What to produce » Retype exactly what appears below from the line containing "Reconstruct this image" down to the line containing "RM = np.array(_R)", keeping both end lines. Do not include pictures.

-- Begin Excerpted data --

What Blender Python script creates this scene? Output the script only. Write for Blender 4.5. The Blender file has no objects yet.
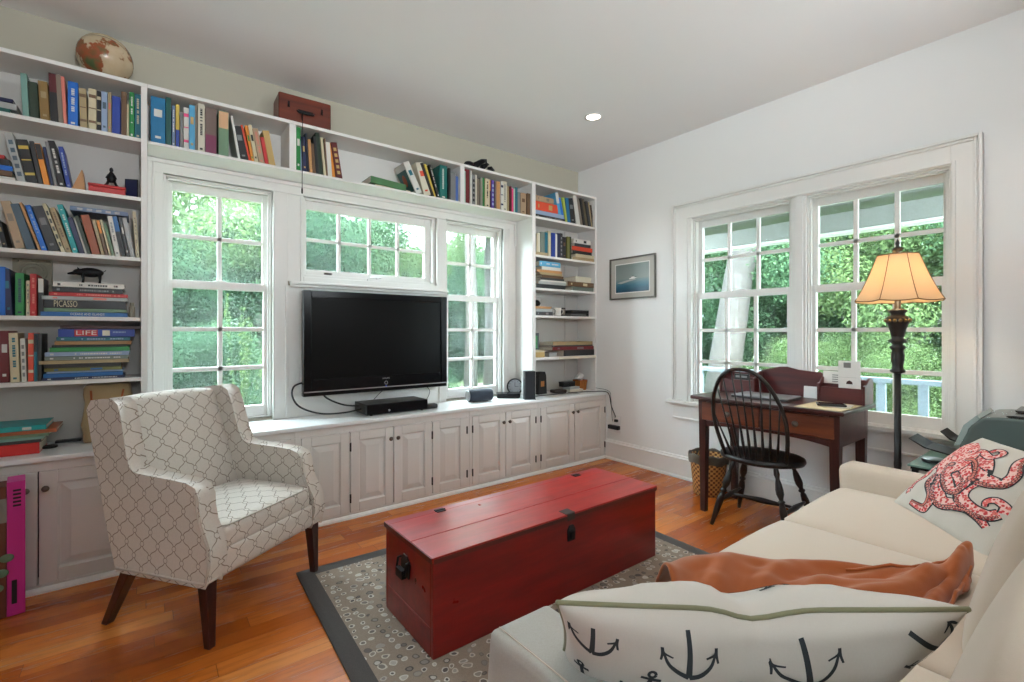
import bpy, bmesh, math, random
from mathutils import Vector, Matrix, noise
PI = math.pi
R = math.radians
scene = bpy.context.scene
col = scene.collection

# ---------------------------------------------------------------- camera
cam_data = bpy.data.cameras.new('camera')
cam = bpy.data.objects.new('camera', cam_data)
col.objects.link(cam)
cam.location = (0, 0, 1.2)
cam.rotation_euler = (R(90), 0, R(-37.64))
cam_data.sensor_width = 36
cam_data.lens = 16.73
cam_data.shift_y = -9 / 1024
cam_data.clip_start = 0.02
cam_data.clip_end = 300
scene.camera = cam

# ---------------------------------------------------------------- world, sun, lamps of the room, exposure
world = bpy.data.worlds.new('world')
scene.world = world
world.use_nodes = True
wn = world.node_tree
wn.nodes['Background'].inputs['Color'].default_value = (0.76, 0.90, 1.0, 1)
wn.nodes['Background'].inputs['Strength'].default_value = 34.0

def light(name, kind, loc, energy, color=(1, 1, 1), rot=(0, 0, 0), **kw):
    d = bpy.data.lights.new(name, kind)
    d.energy = energy
    d.color = color
    for k, v in kw.items():
        setattr(d, k, v)
    o = bpy.data.objects.new(name, d)
    o.location = loc
    o.rotation_euler = rot
    col.objects.link(o)
    return o

light('sun', 'SUN', (0, 0, 20), 24.0, (1.0, 0.95, 0.85), (R(38), 0, R(-35)), angle=R(2))

scene.view_settings.view_transform = 'Standard'
scene.view_settings.look = 'None'
scene.view_settings.gamma = 1
scene.view_settings.use_curve_mapping = False
scene.view_settings.exposure = -0.08

# ---------------------------------------------------------------- key planes (metres)
YW = 3.434      # wall with the bookcases
YS = 3.184      # front of the bookshelves
YC = 3.06       # front of the cabinets
XW = 3.50       # wall with the desk
H = 2.827       # ceiling
ZC = 0.628      # counter top

# ---------------------------------------------------------------- helpers
def tag(o, label=None, cat=None, group=None, kind=None):
    if label: o['label'] = label
    if cat: o['category'] = cat
    if group: o['group'] = group
    if kind: o['kind'] = kind
    return o

def thing(name, label, cat, loc=(0, 0, 0), rz=0, group=None, rot=None):
    o = bpy.data.objects.new(name, None)
    o.empty_display_size = 0.05
    col.objects.link(o)
    o.location = loc
    o.rotation_euler = rot if rot else (0, 0, rz)
    return tag(o, label, cat, group)

def struct_root(name, loc=(0, 0, 0)):
    o = bpy.data.objects.new(name, None)
    col.objects.link(o)
    o.location = loc
    o['kind'] = 'structure'
    return o

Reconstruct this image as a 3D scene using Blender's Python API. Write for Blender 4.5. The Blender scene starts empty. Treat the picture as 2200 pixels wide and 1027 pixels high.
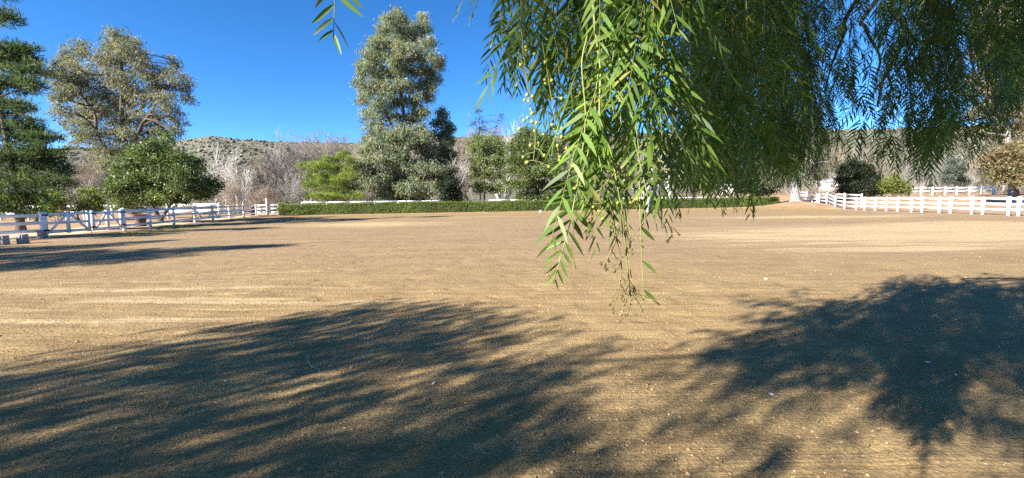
import bpy, math, random
import numpy as np
from mathutils import Matrix, Vector

random.seed(7)
RNG = np.random.default_rng(11)
SC = bpy.context.scene
COL = SC.collection
PI = math.pi
rad = math.radians

# ------------------------------------------------------------------ camera
FPX = 923.0                       # focal length in photograph pixels (2200 wide)
CAM_H = 1.6
PITCH = rad(5.4)
ROLL = rad(0.70)
cam_d = bpy.data.cameras.new('camera'); cam = bpy.data.objects.new('camera', cam_d); COL.objects.link(cam)
cam_d.sensor_width = 36.0
cam_d.lens = 36.0 * FPX / 2200.0
cam_d.clip_start = 0.05; cam_d.clip_end = 6000
_right = Vector((1, 0, 0)); _fwd = Vector((0, math.cos(PITCH), -math.sin(PITCH))); _up = _right.cross(_fwd)
_cx = _right * math.cos(ROLL) - _up * math.sin(ROLL)
_cy = _right * math.sin(ROLL) + _up * math.cos(ROLL)
_R = Matrix((_cx, _cy, -_fwd)).transposed()
cam.matrix_world = Matrix.Translation((0, 0, CAM_H)) @ _R.to_4x4()
SC.camera = cam
RM = np.array(_R)

# ------------------------------------------------------------------ sun and sky
SUN_EL = rad(28.0)
SHD = np.array((0.79, 0.613))                      # the way shadows fall on the ground
SHD = SHD / np.linalg.norm(SHD)
sun_d = bpy.data.lights.new('sun', 'SUN'); sun = bpy.data.objects.new('sun', sun_d); COL.objects.link(sun)
sun_d.energy = 5.0; sun_d.angle = rad(0.53); sun_d.color = (1.0, 0.955, 0.88)
_sd = Vector((SHD[0] * math.cos(SUN_EL), SHD[1] * math.cos(SUN_EL), -math.sin(SUN_EL)))
sun.rotation_euler = _sd.to_track_quat('-Z', 'Y').to_euler()
sun.location = (-40, -30, 40)
world = bpy.data.worlds.new('World'); SC.world = world; world.use_nodes = True
_nt = world.node_tree; _nt.nodes.clear()
_sky = _nt.nodes.new('ShaderNodeTexSky'); _sky.sky_type = 'NISHITA'; _sky.sun_disc = False
_sky.sun_elevation = SUN_EL; _sky.sun_rotation = math.atan2(-SHD[0], -SHD[1])
_sky.air_density = 0.72; _sky.dust_density = 0.0; _sky.ozone_density = 3.6; _sky.altitude = 2500
_hs = _nt.nodes.new('ShaderNodeHueSaturation'); _hs.inputs['Saturation'].default_value = 1.22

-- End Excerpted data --

Solution for this task »
Reconstruct this image as a 3D scene using Blender's Python API. Write for Blender 4.5. The Blender scene starts empty. Treat the picture as 2200 pixels wide and 1027 pixels high.
import bpy, math, random
import numpy as np
from mathutils import Matrix, Vector

random.seed(7)
RNG = np.random.default_rng(11)
SC = bpy.context.scene
COL = SC.collection
PI = math.pi
rad = math.radians

# ------------------------------------------------------------------ camera
FPX = 923.0                       # focal length in photograph pixels (2200 wide)
CAM_H = 1.6
PITCH = rad(5.4)
ROLL = rad(0.70)
cam_d = bpy.data.cameras.new('camera'); cam = bpy.data.objects.new('camera', cam_d); COL.objects.link(cam)
cam_d.sensor_width = 36.0
cam_d.lens = 36.0 * FPX / 2200.0
cam_d.clip_start = 0.05; cam_d.clip_end = 6000
_right = Vector((1, 0, 0)); _fwd = Vector((0, math.cos(PITCH), -math.sin(PITCH))); _up = _right.cross(_fwd)
_cx = _right * math.cos(ROLL) - _up * math.sin(ROLL)
_cy = _right * math.sin(ROLL) + _up * math.cos(ROLL)
_R = Matrix((_cx, _cy, -_fwd)).transposed()
cam.matrix_world = Matrix.Translation((0, 0, CAM_H)) @ _R.to_4x4()
SC.camera = cam
RM = np.array(_R)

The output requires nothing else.